• Work to be completed: The records that follow should be retyped word for word.

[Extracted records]

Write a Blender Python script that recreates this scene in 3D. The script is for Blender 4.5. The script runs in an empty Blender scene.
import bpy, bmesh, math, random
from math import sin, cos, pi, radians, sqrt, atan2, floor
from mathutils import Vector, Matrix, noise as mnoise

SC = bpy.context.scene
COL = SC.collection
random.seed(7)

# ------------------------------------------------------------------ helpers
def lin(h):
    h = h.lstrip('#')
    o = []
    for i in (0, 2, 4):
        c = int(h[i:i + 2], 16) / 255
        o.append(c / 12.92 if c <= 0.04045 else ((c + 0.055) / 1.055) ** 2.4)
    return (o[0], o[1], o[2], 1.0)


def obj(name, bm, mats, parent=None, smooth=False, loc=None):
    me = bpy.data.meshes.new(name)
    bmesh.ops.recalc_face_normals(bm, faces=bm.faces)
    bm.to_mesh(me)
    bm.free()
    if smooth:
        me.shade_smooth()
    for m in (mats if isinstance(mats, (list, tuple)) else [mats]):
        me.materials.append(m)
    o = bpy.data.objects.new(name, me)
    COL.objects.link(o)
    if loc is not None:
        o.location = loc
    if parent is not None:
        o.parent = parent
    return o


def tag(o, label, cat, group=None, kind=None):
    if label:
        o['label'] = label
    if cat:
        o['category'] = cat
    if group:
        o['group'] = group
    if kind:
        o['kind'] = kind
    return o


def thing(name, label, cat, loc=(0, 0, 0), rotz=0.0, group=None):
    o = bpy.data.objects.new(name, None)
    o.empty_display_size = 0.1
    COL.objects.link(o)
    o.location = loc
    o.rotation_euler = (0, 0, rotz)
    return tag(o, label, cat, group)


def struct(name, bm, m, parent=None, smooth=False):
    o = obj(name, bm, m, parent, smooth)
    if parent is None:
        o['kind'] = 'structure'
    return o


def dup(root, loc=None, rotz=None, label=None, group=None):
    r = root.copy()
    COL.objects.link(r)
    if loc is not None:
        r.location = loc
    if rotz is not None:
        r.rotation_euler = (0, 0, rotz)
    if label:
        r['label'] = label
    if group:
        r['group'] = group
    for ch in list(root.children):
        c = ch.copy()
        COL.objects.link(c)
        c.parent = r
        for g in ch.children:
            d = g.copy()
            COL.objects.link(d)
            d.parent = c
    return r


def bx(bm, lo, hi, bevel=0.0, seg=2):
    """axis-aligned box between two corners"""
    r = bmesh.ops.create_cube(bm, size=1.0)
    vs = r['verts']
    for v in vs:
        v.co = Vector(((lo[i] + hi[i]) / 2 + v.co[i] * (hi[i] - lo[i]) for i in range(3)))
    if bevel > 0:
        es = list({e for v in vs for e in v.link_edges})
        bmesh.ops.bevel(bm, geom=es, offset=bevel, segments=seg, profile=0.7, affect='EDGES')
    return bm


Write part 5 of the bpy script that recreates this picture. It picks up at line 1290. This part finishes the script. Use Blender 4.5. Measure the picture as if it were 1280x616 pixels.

• Completed exercise:
Write a Blender Python script that recreates this scene in 3D. The script is for Blender 4.5. The script runs in an empty Blender scene.
import bpy, bmesh, math, random
from math import sin, cos, pi, radians, sqrt, atan2, floor
from mathutils import Vector, Matrix, noise as mnoise

SC = bpy.context.scene
COL = SC.collection
random.seed(7)

# ------------------------------------------------------------------ helpers
def lin(h):
    h = h.lstrip('#')
    o = []
    for i in (0, 2, 4):
        c = int(h[i:i + 2], 16) / 255
        o.append(c / 12.92 if c <= 0.04045 else ((c + 0.055) / 1.055) ** 2.4)
    return (o[0], o[1], o[2], 1.0)


def obj(name, bm, mats, parent=None, smooth=False, loc=None):
    me = bpy.data.meshes.new(name)
    bmesh.ops.recalc_face_normals(bm, faces=bm.faces)
    bm.to_mesh(me)
    bm.free()
    if smooth:
        me.shade_smooth()
    for m in (mats if isinstance(mats, (list, tuple)) else [mats]):
        me.materials.append(m)
    o = bpy.data.objects.new(name, me)
    COL.objects.link(o)
    if loc is not None:
        o.location = loc
    if parent is not None:
        o.parent = parent
    return o


def tag(o, label, cat, group=None, kind=None):
    if label:
        o['label'] = label
    if cat:
        o['category'] = cat
    if group:
        o['group'] = group
    if kind:
        o['kind'] = kind
    return o


def thing(name, label, cat, loc=(0, 0, 0), rotz=0.0, group=None):
    o = bpy.data.objects.new(name, None)
    o.empty_display_size = 0.1
    COL.objects.link(o)
    o.location = loc
    o.rotation_euler = (0, 0, rotz)
    return tag(o, label, cat, group)


def struct(name, bm, m, parent=None, smooth=False):
    o = obj(name, bm, m, parent, smooth)
    if parent is None:
        o['kind'] = 'structure'
    return o


def dup(root, loc=None, rotz=None, label=None, group=None):
    r = root.copy()
    COL.objects.link(r)
    if loc is not None:
        r.location = loc
    if rotz is not None:
        r.rotation_euler = (0, 0, rotz)
    if label:
        r['label'] = label
    if group:
        r['group'] = group
    for ch in list(root.children):
        c = ch.copy()
        COL.objects.link(c)
        c.parent = r
        for g in ch.children:
            d = g.copy()
            COL.objects.link(d)
            d.parent = c
    return r


def bx(bm, lo, hi, bevel=0.0, seg=2):
    """axis-aligned box between two corners"""
    r = bmesh.ops.create_cube(bm, size=1.0)
    vs = r['verts']
    for v in vs:
        v.co = Vector(((lo[i] + hi[i]) / 2 + v.co[i] * (hi[i] - lo[i]) for i in range(3)))
    if bevel > 0:
        es = list({e for v in vs for e in v.link_edges})
        bmesh.ops.bevel(bm, geom=es, offset=bevel, segments=seg, profile=0.7, affect='EDGES')
    return bm


Write part 5 of the bpy script that recreates this picture. It picks up at line 1290. This part finishes the script. Use Blender 4.5. Measure the picture as if it were 1280x616 pixels.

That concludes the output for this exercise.